■ **Written instruction**:
Copy the listing below line for line, starting at its first line and ending with the line that has "MB().box(x, x + .55, y" in it. Add nothing.

##########

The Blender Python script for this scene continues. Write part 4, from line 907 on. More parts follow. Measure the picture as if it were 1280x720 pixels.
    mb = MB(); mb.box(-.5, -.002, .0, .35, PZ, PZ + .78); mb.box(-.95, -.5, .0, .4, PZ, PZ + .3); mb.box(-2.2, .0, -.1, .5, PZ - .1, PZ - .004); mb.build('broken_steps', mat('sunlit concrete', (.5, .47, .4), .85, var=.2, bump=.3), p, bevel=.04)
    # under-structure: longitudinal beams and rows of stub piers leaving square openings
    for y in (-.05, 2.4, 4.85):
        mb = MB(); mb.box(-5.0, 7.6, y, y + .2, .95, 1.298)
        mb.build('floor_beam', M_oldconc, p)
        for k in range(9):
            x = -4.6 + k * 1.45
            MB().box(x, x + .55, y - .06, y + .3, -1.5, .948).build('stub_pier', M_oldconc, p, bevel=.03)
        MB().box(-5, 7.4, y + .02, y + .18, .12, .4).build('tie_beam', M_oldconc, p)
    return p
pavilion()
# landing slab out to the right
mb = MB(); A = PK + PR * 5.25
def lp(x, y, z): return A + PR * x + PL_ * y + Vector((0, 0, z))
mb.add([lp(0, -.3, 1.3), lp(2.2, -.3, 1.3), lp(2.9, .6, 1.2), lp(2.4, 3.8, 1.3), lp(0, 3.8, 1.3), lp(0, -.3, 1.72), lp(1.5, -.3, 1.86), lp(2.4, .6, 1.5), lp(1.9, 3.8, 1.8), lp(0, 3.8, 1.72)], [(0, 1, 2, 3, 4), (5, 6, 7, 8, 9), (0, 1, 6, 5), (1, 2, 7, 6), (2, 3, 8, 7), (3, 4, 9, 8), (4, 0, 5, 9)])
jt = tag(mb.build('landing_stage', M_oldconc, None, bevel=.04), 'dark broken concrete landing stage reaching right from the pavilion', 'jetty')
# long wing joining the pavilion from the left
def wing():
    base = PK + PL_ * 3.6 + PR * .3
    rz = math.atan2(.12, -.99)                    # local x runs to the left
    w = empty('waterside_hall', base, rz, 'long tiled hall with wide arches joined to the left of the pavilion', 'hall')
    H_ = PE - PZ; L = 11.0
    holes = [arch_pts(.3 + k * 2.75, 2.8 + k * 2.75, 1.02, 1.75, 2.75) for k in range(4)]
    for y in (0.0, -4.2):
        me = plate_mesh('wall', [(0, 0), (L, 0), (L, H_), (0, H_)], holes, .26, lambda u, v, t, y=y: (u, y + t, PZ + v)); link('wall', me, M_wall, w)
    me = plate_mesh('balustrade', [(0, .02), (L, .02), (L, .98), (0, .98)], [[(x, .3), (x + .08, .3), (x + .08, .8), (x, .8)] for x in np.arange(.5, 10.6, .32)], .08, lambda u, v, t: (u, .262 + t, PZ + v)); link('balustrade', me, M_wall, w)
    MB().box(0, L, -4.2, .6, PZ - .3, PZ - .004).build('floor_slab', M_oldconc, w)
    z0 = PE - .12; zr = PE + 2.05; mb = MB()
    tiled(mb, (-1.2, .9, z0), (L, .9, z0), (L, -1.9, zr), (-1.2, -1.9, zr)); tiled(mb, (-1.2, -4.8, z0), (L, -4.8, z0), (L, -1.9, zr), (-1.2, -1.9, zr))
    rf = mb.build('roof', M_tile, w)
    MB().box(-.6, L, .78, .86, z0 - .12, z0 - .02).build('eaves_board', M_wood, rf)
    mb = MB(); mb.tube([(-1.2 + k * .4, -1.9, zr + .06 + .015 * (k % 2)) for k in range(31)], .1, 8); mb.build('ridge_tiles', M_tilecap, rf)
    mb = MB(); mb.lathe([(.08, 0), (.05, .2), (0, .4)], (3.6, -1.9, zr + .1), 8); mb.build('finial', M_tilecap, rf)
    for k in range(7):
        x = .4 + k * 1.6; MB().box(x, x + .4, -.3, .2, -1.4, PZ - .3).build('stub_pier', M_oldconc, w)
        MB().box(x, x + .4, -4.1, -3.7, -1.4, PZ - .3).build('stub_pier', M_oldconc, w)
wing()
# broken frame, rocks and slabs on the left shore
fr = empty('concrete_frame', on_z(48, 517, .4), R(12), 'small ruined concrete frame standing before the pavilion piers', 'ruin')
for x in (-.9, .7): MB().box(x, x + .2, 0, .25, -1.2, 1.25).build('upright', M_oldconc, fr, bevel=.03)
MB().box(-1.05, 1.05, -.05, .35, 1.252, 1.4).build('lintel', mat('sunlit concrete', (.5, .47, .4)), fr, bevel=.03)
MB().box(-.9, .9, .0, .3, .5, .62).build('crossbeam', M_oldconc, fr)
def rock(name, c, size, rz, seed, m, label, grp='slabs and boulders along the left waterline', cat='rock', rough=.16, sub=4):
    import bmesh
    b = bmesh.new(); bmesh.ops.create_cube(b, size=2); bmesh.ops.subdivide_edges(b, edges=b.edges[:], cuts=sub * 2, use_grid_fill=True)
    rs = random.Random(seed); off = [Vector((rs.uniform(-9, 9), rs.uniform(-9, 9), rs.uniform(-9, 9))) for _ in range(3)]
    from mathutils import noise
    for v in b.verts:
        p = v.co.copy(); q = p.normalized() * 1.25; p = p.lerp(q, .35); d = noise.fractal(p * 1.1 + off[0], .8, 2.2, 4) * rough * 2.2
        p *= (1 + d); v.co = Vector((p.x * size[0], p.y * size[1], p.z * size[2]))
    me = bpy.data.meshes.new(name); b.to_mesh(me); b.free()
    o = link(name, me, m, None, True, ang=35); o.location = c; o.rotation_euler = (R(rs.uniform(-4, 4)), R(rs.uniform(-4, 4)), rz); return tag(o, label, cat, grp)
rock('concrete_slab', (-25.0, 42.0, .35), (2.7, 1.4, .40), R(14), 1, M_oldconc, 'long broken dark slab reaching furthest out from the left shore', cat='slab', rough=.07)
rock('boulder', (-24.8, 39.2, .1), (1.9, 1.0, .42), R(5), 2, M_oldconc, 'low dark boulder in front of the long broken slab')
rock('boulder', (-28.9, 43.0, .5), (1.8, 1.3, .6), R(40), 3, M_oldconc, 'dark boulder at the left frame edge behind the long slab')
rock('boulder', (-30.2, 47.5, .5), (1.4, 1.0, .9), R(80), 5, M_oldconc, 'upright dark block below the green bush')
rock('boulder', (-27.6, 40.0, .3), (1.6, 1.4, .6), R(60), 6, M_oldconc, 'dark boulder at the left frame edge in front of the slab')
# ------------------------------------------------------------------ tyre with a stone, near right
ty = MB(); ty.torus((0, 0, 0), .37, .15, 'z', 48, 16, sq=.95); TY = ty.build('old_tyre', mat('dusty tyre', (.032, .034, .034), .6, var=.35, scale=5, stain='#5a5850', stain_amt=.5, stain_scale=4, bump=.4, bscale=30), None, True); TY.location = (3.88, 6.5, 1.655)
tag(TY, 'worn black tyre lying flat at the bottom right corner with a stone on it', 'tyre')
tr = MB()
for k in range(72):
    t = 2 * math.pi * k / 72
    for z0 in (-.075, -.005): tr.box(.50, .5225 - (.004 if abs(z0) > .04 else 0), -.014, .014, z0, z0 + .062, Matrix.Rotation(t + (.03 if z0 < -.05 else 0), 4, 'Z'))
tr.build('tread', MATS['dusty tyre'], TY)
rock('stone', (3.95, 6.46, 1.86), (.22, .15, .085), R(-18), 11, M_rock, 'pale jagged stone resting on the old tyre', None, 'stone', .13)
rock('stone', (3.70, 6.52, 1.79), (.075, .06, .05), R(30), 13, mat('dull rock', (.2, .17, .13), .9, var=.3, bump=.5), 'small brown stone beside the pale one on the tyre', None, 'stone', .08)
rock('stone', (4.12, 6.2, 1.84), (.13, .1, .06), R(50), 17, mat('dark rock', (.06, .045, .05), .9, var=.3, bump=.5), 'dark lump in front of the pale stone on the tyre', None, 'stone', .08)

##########

■ **Solved exercise**:
The Blender Python script for this scene continues. Write part 4, from line 907 on. More parts follow. Measure the picture as if it were 1280x720 pixels.
    mb = MB(); mb.box(-.5, -.002, .0, .35, PZ, PZ + .78); mb.box(-.95, -.5, .0, .4, PZ, PZ + .3); mb.box(-2.2, .0, -.1, .5, PZ - .1, PZ - .004); mb.build('broken_steps', mat('sunlit concrete', (.5, .47, .4), .85, var=.2, bump=.3), p, bevel=.04)
    # under-structure: longitudinal beams and rows of stub piers leaving square openings
    for y in (-.05, 2.4, 4.85):
        mb = MB(); mb.box(-5.0, 7.6, y, y + .2, .95, 1.298)
        mb.build('floor_beam', M_oldconc, p)
        for k in range(9):
            x = -4.6 + k * 1.45
            MB().box(x, x + .55, y - .06, y + .3, -1.5, .948).build('stub_pier', M_oldconc, p, bevel=.03)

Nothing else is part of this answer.